--- begin Available records ---

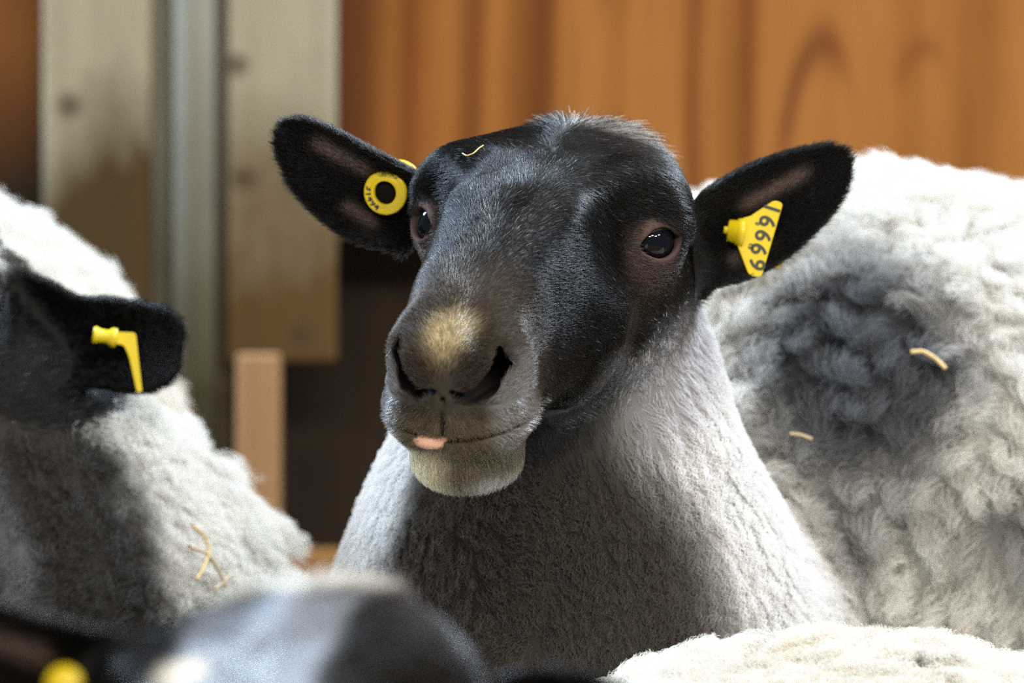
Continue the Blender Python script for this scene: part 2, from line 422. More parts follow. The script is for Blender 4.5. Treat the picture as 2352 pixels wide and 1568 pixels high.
# ------------------------------------------------------------------ the stall
def box(name, x0, x1, y0, y1, z0, z1, m, bev=.003, parent=None, rot=0.0):
    V = np.array([(x, y, z) for x in (x0, x1) for y in (y0, y1) for z in (z0, z1)], float)
    c = V.mean(0); Q = np.array([[0, 1, 3, 2], [4, 6, 7, 5], [0, 4, 5, 1], [2, 3, 7, 6], [0, 2, 6, 4], [1, 5, 7, 3]])
    o = quad_mesh(name, V-c, Q, m, parent=parent); o.location = c; o.rotation_euler = (0, rot, 0)
    for p in o.data.polygons: p.use_smooth = False
    if bev:
        md = o.modifiers.new('bevel', 'BEVEL'); md.width = bev; md.segments = 2
    return o
def structure(o): o['kind'] = 'structure'; return o
def tag(o, label, cat, group=None):
    o['label'] = label; o['category'] = cat
    if group: o['group'] = group
    return o
WY = 1.25                                   # depth of the plywood face
def wx(px, y=WY): return at(px, 0, y)[0]
def wz(py, y=WY): return at(0, py, y)[2]
structure(box('wall_back', -1.6, 1.9, WY, WY+.018, wz(545), 2.05, None, 0)).data.materials.append(plywood_mat())
bpy.data.objects['wall_back'].location = bpy.data.objects['wall_back'].location
kick = board_mat('dark_planks', (.030, .016, .007), (.013, .007, .0035), .2, .9)  # near-black planks, darkest towards the floor
structure(box('wall_lower', -1.6, 1.9, WY+.10, WY+.12, -.02, wz(545)+.06, kick, 0))
sm, snt, sb, so = mat('straw_bedding'); tcs = N(snt, 'ShaderNodeTexCoord')
fl = noise(snt, tcs.outputs['Object'], 60, 5, .7)
snt.links.new(ramp(snt, fl, [(.3, (.07, .045, .02)), (.7, (.30, .20, .08))]), sb.inputs['Base Color']); sb.inputs['Roughness'].default_value = .9; bump(snt, sb, fl, .8, .01)
structure(box('floor', -1.6, 1.9, -2.2, WY+.12, -.03, 0, sm, 0))
B1 = board_mat('weathered_board', (.33, .29, .195), (.060, .034, .009), wz(480), wz(130), [(wx(160, 1.22), wz(243, 1.22), .014)])
B2 = board_mat('weathered_board', (.34, .305, .21), (.092, .050, .012), wz(720), wz(190), [(wx(545, 1.22), wz(150, 1.22), .012), (wx(690, 1.22), wz(770, 1.22), .010), (wx(560, 1.22), wz(410, 1.22), .012)])
P1 = board_mat('weathered_pole', (.25, .23, .18), (.085, .070, .038), wz(850), wz(60))
tag(box('board', wx(98, 1.215), wx(347, 1.215), 1.215, 1.245, 0, 2.05, B1), 'weathered grey wall board with one dark knot, left of the round pole', 'board')
tag(box('board', wx(522, 1.215), wx(772, 1.215), 1.215, 1.245, wz(832, 1.215), 2.05, B2), 'weathered grey board ending short of the floor, right of the round pole', 'board')
def lathe(prof, seg=32):
    """profile of (radius, height) rings about z"""
    a = np.linspace(0, 2*math.pi, seg, endpoint=False); V = []; Q = []
    for r, h in prof: V += [(r*math.cos(t), r*math.sin(t), h) for t in a]
    for i in range(len(prof)-1):
        for j in range(seg): k = (j+1) % seg; Q.append((i*seg+j, i*seg+k, (i+1)*seg+k, (i+1)*seg+j))
    return np.array(V), np.array(Q)
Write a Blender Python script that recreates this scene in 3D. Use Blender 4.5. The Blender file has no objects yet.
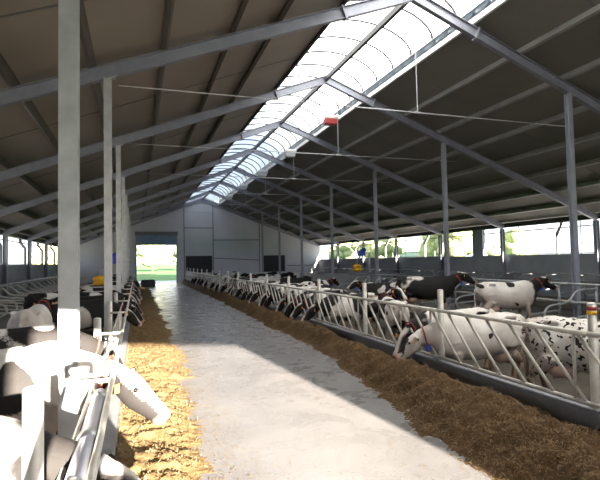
import bpy, bmesh, math, random
from mathutils import Vector, Matrix, noise, Euler
R = random.Random(7)
C = bpy.context.scene.collection
PI = math.pi
ORD = ['first','second','third','fourth','fifth','sixth','seventh','eighth','ninth','tenth','eleventh','twelfth','thirteenth','fourteenth','fifteenth','sixteenth','seventeenth','eighteenth','nineteenth','twentieth','twenty-first','twenty-second','twenty-third','twenty-fourth','twenty-fifth','twenty-sixth','twenty-seventh','twenty-eighth','twenty-ninth','thirtieth','thirty-first','thirty-second','thirty-third','thirty-fourth','thirty-fifth','thirty-sixth','thirty-seventh','thirty-eighth','thirty-ninth','fortieth']

# ------------------------------------------------------------------ building numbers (metres)
CAMH = 2.092
XR, ZR, SL = 6.746, 8.83, 0.382         # ridge and slope
XWR, XWL = 20.05, -6.56                 # outer walls
XPR, XPL = 11.83, -0.546                # inner post rows
Y0, S = 10.54, 6.0                      # first visible frame, frame spacing
YG, YN = Y0 + 7 * S, -6.0               # far gable, near gable
XFR, XFL = 4.86, -0.22                  # feed fences
SILL = 2.15
ALLEY, ALLEYR = -0.06, -0.25            # levels of the left and right cow alleys
def zr(x): return ZR - SL * abs(x - XR)

# ------------------------------------------------------------------ materials
def nodes_mat(name):
    m = bpy.data.materials.new(name); m.use_nodes = True
    nt = m.node_tree; b = nt.nodes['Principled BSDF']
    return m, nt, b
def mat(name, col, rough=.6, metal=0., var=.12, scale=6., bump=0., bscale=40., spec=.4):
    m, nt, b = nodes_mat(name)
    tc = nt.nodes.new('ShaderNodeTexCoord')
    n = nt.nodes.new('ShaderNodeTexNoise'); n.inputs['Scale'].default_value = scale; n.inputs['Detail'].default_value = 5
    nt.links.new(tc.outputs['Object'], n.inputs['Vector'])
    r = nt.nodes.new('ShaderNodeValToRGB')
    lo = [c * (1 - var) for c in col] + [1]; hi = [min(1, c * (1 + var)) for c in col] + [1]
    r.color_ramp.elements[0].position = .3; r.color_ramp.elements[1].position = .7
    r.color_ramp.elements[0].color = lo; r.color_ramp.elements[1].color = hi
    nt.links.new(n.outputs['Fac'], r.inputs['Fac']); nt.links.new(r.outputs['Color'], b.inputs['Base Color'])
    b.inputs['Roughness'].default_value = rough; b.inputs['Metallic'].default_value = metal
    b.inputs['Specular IOR Level'].default_value = spec
    if bump:
        n2 = nt.nodes.new('ShaderNodeTexNoise'); n2.inputs['Scale'].default_value = bscale; n2.inputs['Detail'].default_value = 6
        nt.links.new(tc.outputs['Object'], n2.inputs['Vector'])
        bp = nt.nodes.new('ShaderNodeBump'); bp.inputs['Strength'].default_value = bump; bp.inputs['Distance'].default_value = .02
        nt.links.new(n2.outputs['Fac'], bp.inputs['Height']); nt.links.new(bp.outputs['Normal'], b.inputs['Normal'])
    return m
M = {}
M['galv'] = mat('galvanised_steel', (.40, .41, .43), .45, .35, .15, 5)
M['galv_blue'] = mat('blue_grey_steel', (.25, .26, .31), .45, .3, .12, 3)
M['tube'] = mat('fence_tube', (.52, .50, .46), .45, .2, .18, 8)
M['tube_dark'] = mat('stall_tube', (.25, .265, .28), .45, .3, .15, 8)
M['tube_lav'] = mat('thick_pipe', (.42, .42, .50), .4, .3, .12, 6)
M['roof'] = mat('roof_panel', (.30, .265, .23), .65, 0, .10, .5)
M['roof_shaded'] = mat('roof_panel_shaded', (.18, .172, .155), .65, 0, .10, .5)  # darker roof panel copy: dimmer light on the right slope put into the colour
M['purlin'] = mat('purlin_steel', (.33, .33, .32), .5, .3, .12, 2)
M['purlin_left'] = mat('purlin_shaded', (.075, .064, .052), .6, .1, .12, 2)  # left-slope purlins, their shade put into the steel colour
M['dark_beam'] = mat('dark_beam', (.05, .05, .055), .5, .2, .1, 3)
M['panel'] = mat('gable_panel', (.52, .525, .57), .5, 0, .06, .6)
M['seam'] = mat('panel_seam', (.16, .16, .17), .6)
M['sill'] = mat('sill_wall', (.27, .30, .33), .7, 0, .12, 1.2)
M['dark'] = mat('dark_opening', (.02, .02, .022), .6)
M['kerb'] = mat('kerb_concrete', (.17, .175, .19), .8, 0, .15, 3, .4, 30)
M['slurry'] = mat('alley_floor', (.055, .047, .038), .8, 0, .3, 2, .3, 15, .15)
M['bed'] = mat('stall_bed', (.12, .105, .085), .9, 0, .2, 2, .5, 20)
M['white'] = mat('white_paint', (.75, .75, .74), .5, 0, .05)
M['red'] = mat('red_paint', (.28, .02, .02), .4, 0, .1)
M['blue'] = mat('blue_paint', (.03, .06, .45), .4, 0, .1)
M['bluetag'] = mat('blue_plastic', (.05, .12, .65), .4, 0, .1)
M['yellow'] = mat('yellow_bristle', (.80, .42, .02), .8, 0, .2, 30, .8, 60)
M['orange'] = mat('orange_tag', (.85, .35, .05), .5, 0, .1)
M['collar'] = mat('collar_red', (.30, .04, .03), .7, 0, .2)
M['roller'] = mat('roller_curtain', (.20, .29, .46), .5, 0, .12, 3)
M['block'] = mat('dark_block', (.07, .07, .075), .8, 0, .2, 4)
M['grass'] = mat('grass', (.06, .16, .035), .9, 0, .35, .15)
M['gravel'] = mat('gravel_apron', (.46, .45, .43), .9, 0, .15, 2)
M['leaf'] = mat('leaf', (.24, .28, .13), .8, 0, .35, 1.2, .5, 4)
M['leaf2'] = mat('leaf_yellow', (.34, .35, .17), .8, 0, .35, 1.2, .5, 4)
M['bark'] = mat('bark', (.10, .075, .05), .9, 0, .3, 6)
M['shed_blue'] = mat('shed_blue', (.26, .34, .48), .6, 0, .06)
M['shed_roof'] = mat('shed_roof', (.45, .30, .30), .7, 0, .06)
M['eye'] = mat('cow_eye', (.008, .006, .006), .1, 0, .1)
M['pipe'] = mat('downpipe_grey', (.20, .20, .21), .5, .1, .1)
M['curtain'] = mat('curtain_tape', (.22, .23, .25), .7, 0, .08)

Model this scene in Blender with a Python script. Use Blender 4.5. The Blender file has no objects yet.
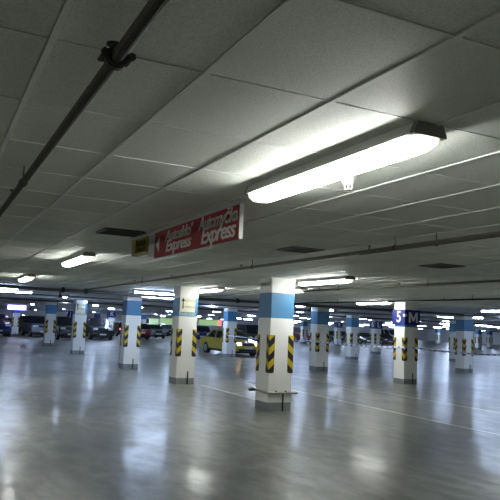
import bpy, bmesh, math, random
from mathutils import Vector, Matrix
random.seed(5)
PI = math.pi
SC = bpy.context.scene
COL = SC.collection

# ------------------------------------------------------------------ camera
CAMZ, FPX = 1.687, 653.5
YAW, PITCH, ROLL = .4528, .1149, .0439
fw = Vector((math.sin(YAW)*math.cos(PITCH), math.cos(YAW)*math.cos(PITCH), math.sin(PITCH)))
r0 = Vector((math.cos(YAW), -math.sin(YAW), 0)); u0 = r0.cross(fw)
rt = r0*math.cos(ROLL) + u0*math.sin(ROLL); up = -r0*math.sin(ROLL) + u0*math.cos(ROLL)
cam = bpy.data.objects.new('camera', bpy.data.cameras.new('camera')); COL.objects.link(cam)
cam.matrix_world = Matrix(((rt.x, up.x, -fw.x, 0), (rt.y, up.y, -fw.y, 0), (rt.z, up.z, -fw.z, CAMZ), (0, 0, 0, 1)))
cam.data.sensor_width = 36; cam.data.lens = FPX/500*36; cam.data.clip_end = 400; cam.data.clip_start = .05
SC.camera = cam

def at(px, py, z=None, depth=None):
    """measured photo point -> place in the garage, at height z above the floor"""
    d = fw + rt*((px-250)/FPX) - up*((py-250)/FPX)
    s = (z-CAMZ)/d.z if z is not None else depth
    return Vector((0, 0, CAMZ)) + d*s

H = CAMZ + 1.0           # tile ceiling height

# --------------------------------------------------------------- materials
def new_mat(name):
    m = bpy.data.materials.new(name); m.use_nodes = True
    return m, m.node_tree.nodes, m.node_tree.links, m.node_tree.nodes['Principled BSDF']

def mat(name, col, rough=.5, metal=0, noise=0, scale=8, bump=0, coat=0):
    m, N, L, b = new_mat(name)
    b.inputs['Roughness'].default_value = rough; b.inputs['Metallic'].default_value = metal
    b.inputs['Coat Weight'].default_value = coat
    if noise or bump:
        tc = N.new('ShaderNodeTexCoord'); n = N.new('ShaderNodeTexNoise'); n.inputs['Scale'].default_value = scale
        n.inputs['Detail'].default_value = 5; L.new(tc.outputs['Object'], n.inputs['Vector'])
        mx = N.new('ShaderNodeMix'); mx.data_type = 'RGBA'
        mx.inputs['A'].default_value = (*[c*(1-noise) for c in col], 1)
        mx.inputs['B'].default_value = (*[min(1, c*(1+noise)) for c in col], 1)
        L.new(n.outputs['Fac'], mx.inputs['Factor']); L.new(mx.outputs['Result'], b.inputs['Base Color'])
        if bump:
            bp = N.new('ShaderNodeBump'); bp.inputs['Strength'].default_value = bump; bp.inputs['Distance'].default_value = .004
            L.new(n.outputs['Fac'], bp.inputs['Height']); L.new(bp.outputs['Normal'], b.inputs['Normal'])
    else:
        b.inputs['Base Color'].default_value = (*col, 1)
    return m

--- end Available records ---

Say how many lines of the data include the word "Blender". Respond with the number alone.

**Answer to this task**.
3